Of course, I am still playing!   It would be hard for me to forget one night I was walking out of the hall at IWA when Tony Martin called me back and asked me if I’d be interested in playing in the British veteran’s table Tennis League.  Veterans Table Tennis was just getting under way in Ireland then and I jumped at the idea of getting back on the road again.  It would be great I thought, going to battle again against all the familiar faces of England, Scotland and Wales and the unfamiliar ones of Jersey, I.O.M and Guernsey.  In the blink of an eye, that journey has ended too.  I gave it ten wonderful years.

In that time I took trains to all kinds of places after landing at East Midlands, Manchester, Birmingham, Liverpool, Stansted, Bristol, Leeds/Bradford and Gatwick.  I know we rave here about Killarney and rightly so, but the British Countryside is much underrated.
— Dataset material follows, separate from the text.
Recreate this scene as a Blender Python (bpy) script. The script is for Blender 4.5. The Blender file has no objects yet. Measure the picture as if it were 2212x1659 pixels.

My very first trip I flew to East Midlands Airport and made my way by train to Derby.  I made my way to hotel Peregrine and was just about to see Crosbie, Stills and Nash on television when the alarm bell sounded, which meant everybody out to the fire assembly area.  Eventful enough for starters!  With me on the trip were Norman Nabney and Kieran Burke.  My greatest achievement in the British League was winning all ten matches on that Saturday and Sunday.  It took a bit of doing and I remember being as nervous in the very last match I played against Eddie Herrity as I was all those years ago in Balbriggan’s Irish Open.  In those ten years, I gave it everything and thoroughly enjoyed it.  Thanks to Norman Nabney, Kieran Burke, Kariem Sabir, David Pemberton, Pat O’Brien and Oliver Adamson who shared the journey with me. 

All in all, happy memories of olden days, with, hopefully, more to come for me in the future.